“To Rome With Love”
Mark Metcalf explores Woody Allen's post-NYC filmmaking journey that has taken him to London, Paris, Barcelona, and now, "To Rome With Love."
It’s both sad and wonderful that Woody Allen has suffered economic banishment from his beloved New York and now seems to wander around the world with his laptop, his wit, and his famously light gray view of the world stuffed into his kit bag as an itinerant filmmaker.
The man who used to resent crossing the Hudson River into New Jersey, who carped publicly and hilariously about having to cross the continent and enter the wastelands of Los Angeles in order to work, in Annie Hall, has, for the last decade, been in economic exile in Europe plying his trade from country to country.
And from all appearances he loves it. I think he might be the most surprised of all.
The art of making movies begins with the business of raising money in order to bring together the sometimes vast assemblage of people and equipment that it takes to actually construct the artwork itself. When America fell in love with superheroes, special effects, and stupidity, it became very difficult for Woody Allen to raise money for the intimate, character and language driven, proudly intelligent films he liked to make. Rather than sell out and direct a movie about men and women from Mars he went to England and made his own kind of thriller in Match Point. He continued from country to country exploring the culture and the special dynamic between smart, creative men and women until he got to Rome, where, to hear him tell it, his love of cinema and its extraordinary storytelling abilities began, when he watched the work of De Sica, Fellini, Antonioni and the others in the post-war leap from despair that was like a second Renaissance. The result is To Rome With Love.
It’s a little clunky in places; not as fluid as Midnight In Paris. It takes a while for Judy Davis and Allen to get in synch as the parents of Alison Pill, the bride to be, in one of the four or five interwoven story lines. Alec Baldwin and Jesse Eisenberg are perfectly matched as a weary architect revisiting his own past, or a remembered version of it, when he lived in Rome, loved, and fell simultaneously from and into it with Greta Gerwig and Ellen Page. Page’s story of an affair with a model and Eisenberg’s slow ascent to what may be a first time recognition of erotic ecstasy as he listens to her story is worth the price of admission.

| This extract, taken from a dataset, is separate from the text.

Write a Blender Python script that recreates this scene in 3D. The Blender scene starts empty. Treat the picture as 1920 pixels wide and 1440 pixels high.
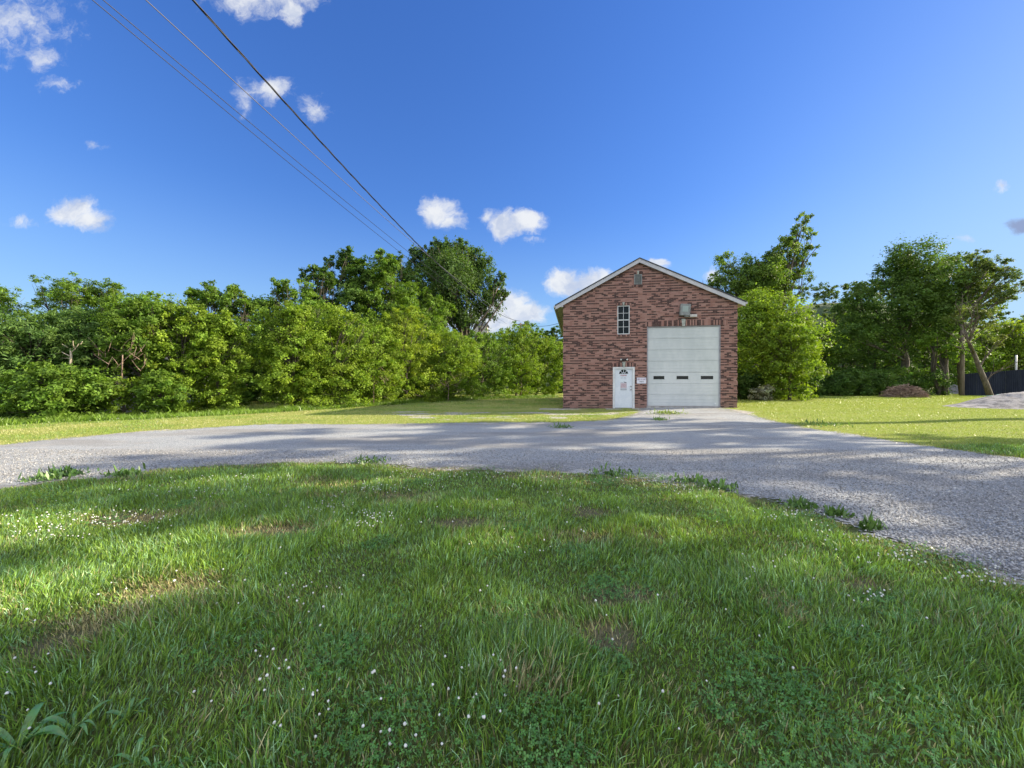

Roberto Benigni brilliantly explores the glories and impossible complications when full-on media celebrity comes from nowhere to take over the life of a simple office worker. Penelope Cruz is a Sophia Loren-like prostitute who spends a day passing herself off as the bride of a country boy visiting his relatives in the big city, and eventually initiates him in the joys of the flesh that, to Italians, are more pure than innocence. The beautiful and guileless Alessandra Mastronardi, as the country wife of the country boy, also loses that innocence and learns to embrace life and the pleasures of the body with a stranger. When she and her husband are reunited they are finally able to openly and joyously begin a life together.
To Rome With Love opens Friday July, 6 at the Oriental Theatre on Farwell, the AMC Mayfair Mall and the Marcus Ridge cinemas.